Anonymous destroys CIA.GOV

Tuesday, February 14, 2012

Anonymous destroys CIA.GOV


Following Friday’s crippling of the CIA’s official government website, an alleged member of Anonymous has uploaded a video explaining how the collective crushed the agency’s online presence — and why the CIA should have been ready.

A distributed denial of service, or DDoS attack, brought CIA.gov down for hours late last week, in one of the longest-lasting assaults credited to the online hacktivist group Anonymous — and also an attack on perhaps the collective’s largest target yet. With a DDoS assault, a website’s server is flooded with an onslaught of requests, essentially overloading its capacity and rendering it nonoperational. In a video uploaded to YouTube over the weekend, a member claiming allegiance to the loose-knit hacktivist group explains that the assault on the CIA’s servers is now out of their control and even apologizes for the attack, but adds that the move has generated attention towards something much more serious than just the cyber-security status of the agency.


According to the video uploaded on Saturday by the user MrAnonVids, the motive for the maneuver was not necessarily an anti-government one as with previously assaults in the episodic “FuckFBIFriday” campaign that offered similar results in the weeks before. In the case of the latest domestic attack, the alleged member reveals that the servers that struck out the CIA’s website with a DDoS attack were riddled with child pornography. Explaining what the CIA should do about it, the operative declares, “Your only choice is to act, and have them taken offline, which should have already happened.”

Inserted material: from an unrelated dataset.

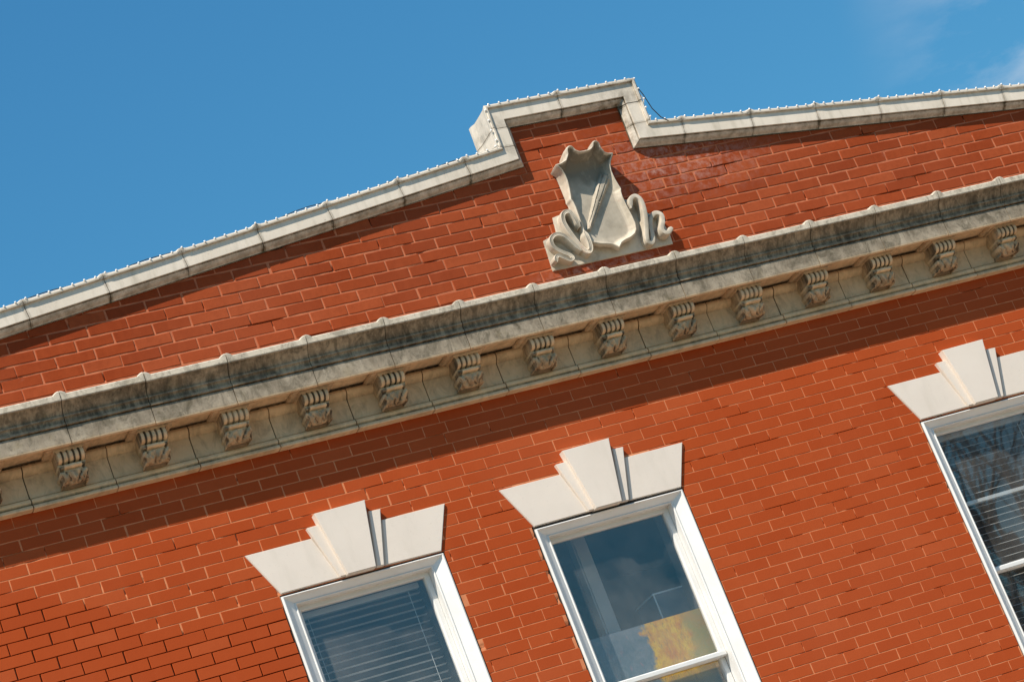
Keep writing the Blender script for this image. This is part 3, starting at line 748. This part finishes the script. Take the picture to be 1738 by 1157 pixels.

Self-proclaimed members of Anonymous have previously taken credit for dismantling the servers used by forums frequented by traders of child pornography. While the group has been able to cripple those sites in the past, it seems as if they are daring the CIA to do their work for them with last week’s attack. According to the video, six servers loaded with child pornography flooded CIA.gov, and while the intended purpose of the DDoS attack was not to take down the agency’s cite, the operative announces that “in doing so we have created a way more significant amount of attention to a situation that goes unnoticed far too often.”

Elsewhere in the YouTube statement, the person taking credit for the video says that the assault on the CIA was not wholly endorsed by the entire Anonymous collective and acknowledged that members of the group “have the capacity for the same errors of judgment and mistakes that everyone does.”

“Regardless of the reason it’s used, we are united under common goals, for the common good.”